The choir sang Mozart's Coronation Mass. A papal letter appointing Jachym was read to begin the consecration ceremony. Seventeen ritual questions were asked. Monsignor Jachym answered firmly, "Credo--I believe," or "Volo--I am willing." As Cardinal Innitzer stood ready for the presentation of mitre, crozier and gloves, Monsignor Jachym broke into the ceremony with a dramatic announcement, first in Latin, then in German. "After meditating through the entire night," he proclaimed, "I do not feel able to undertake the bishop's office. You will, as priests, understand--I feel not worthy enough." Then, while his fellow clergymen and the congregation watched in amazed silence, the distraught monsignor, still clad in bishop's robes, hurried through a side door to his car, which was waiting with the motor running. St. Stephen's rector, Dr. Karl Dorr, followed Jachym to the car and rapped on a window. Jachym's chauffeur drove off. The monsignor went into seclusion at the Convent of the Sisters of Mercy.

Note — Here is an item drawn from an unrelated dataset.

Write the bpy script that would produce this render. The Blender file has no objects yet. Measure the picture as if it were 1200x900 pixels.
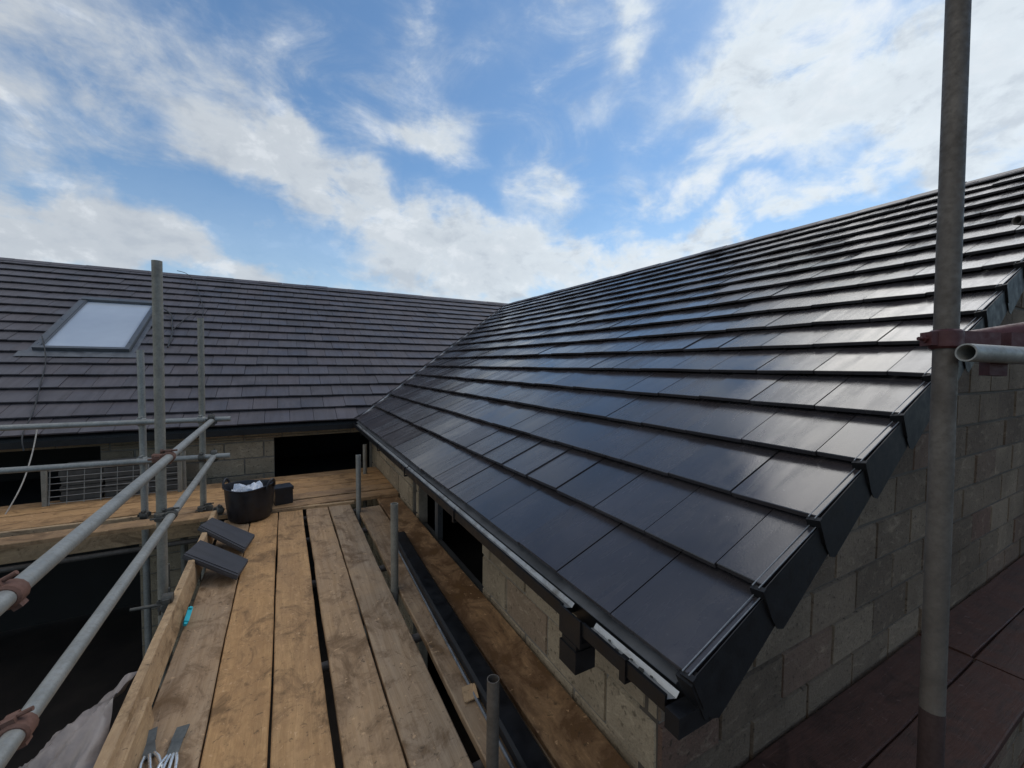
import bpy, bmesh, math, random
from mathutils import Vector, Matrix
R = math.radians
random.seed(11)
scene = bpy.context.scene
col = scene.collection

# ------------------------------------------------------------------ camera
cam_d = bpy.data.cameras.new('camera')
cam = bpy.data.objects.new('camera', cam_d); col.objects.link(cam)
cam_d.sensor_fit = 'HORIZONTAL'; cam_d.sensor_width = 36.0
cam_d.lens = 36.0 * 485.79 / 1200.0
cam_d.clip_start = 0.02; cam_d.clip_end = 3000
cr = (0.87644, -0.48141, 0.00935); cu = (0.01350, 0.04398, 0.99894); cf = (0.48131, 0.87539, -0.04505)
cam.matrix_world = Matrix(((cr[0], cu[0], -cf[0], 0), (cr[1], cu[1], -cf[1], 0), (cr[2], cu[2], -cf[2], 0), (0, 0, 0, 1)))
scene.camera = cam

# ------------------------------------------------------------------ light
SUN_AZ, SUN_EL = 74.0, 52.0          # azimuth clockwise from +Y
SKY_STRENGTH = 0.12
sun_d = bpy.data.lights.new('sun', 'SUN'); sun = bpy.data.objects.new('sun', sun_d); col.objects.link(sun)
sun_d.energy = 0.95; sun_d.angle = R(40); sun_d.color = (1.0, 0.94, 0.85)
sdir = Vector((math.sin(R(SUN_AZ)) * math.cos(R(SUN_EL)), math.cos(R(SUN_AZ)) * math.cos(R(SUN_EL)), math.sin(R(SUN_EL))))
sun.rotation_euler = (-sdir).to_track_quat('-Z', 'Y').to_euler()
scene.view_settings.view_transform = 'Standard'; scene.view_settings.look = 'None'
scene.view_settings.exposure = 0.10; scene.view_settings.gamma = 1.0
scene.view_settings.use_curve_mapping = False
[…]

Jachym's action was not without precedent; other prospective bishops had refused office, including Saints Ambrose and Gregory.* But this did not stop Catholic Vienna from buzzing with speculation. Why did the chosen prelate feel "not worthy"? Some, including the Communist press, hinted that Monsignor Jachym was not completely in sympathy with the Vatican's militant antiCommunism. There was no confirmation of this gossip. Dr. Dorr reminded Viennese of Saints Ambrose and Gregory. "Only God knows what is in the soul of such a person in such an hour," said the rector. "It's not for us to judge but to respect the judgment of conscience."
*Both later accepted. Ambrose, at 35, had not been baptized when he was sent in 374 by the Roman Emperor Valentinian to address an assembly of Christians gathered at Milan to elect a bishop. His speech impressed the meeting. A child cried out: "Ambrose--bishop," and the meeting elected him by acclamation. Gregory (not to be confused with 16 Popes of that name) first refused, then accepted, the bishopric of Sasima. Later he took over his father's duties as Bishop of Nazianzus in Asia Minor, but he never accepted formal installation in that see. In 1808 the Pope appointed Benedict Flaget, a refugee from the French Revolution, as Bishop of Bardstown, Ky. Flaget declined, went to Europe for advice, was greeted by a friend with the words: "My lord, you should be in your diocese." Flaget came back to the US., accepted the post in 1810.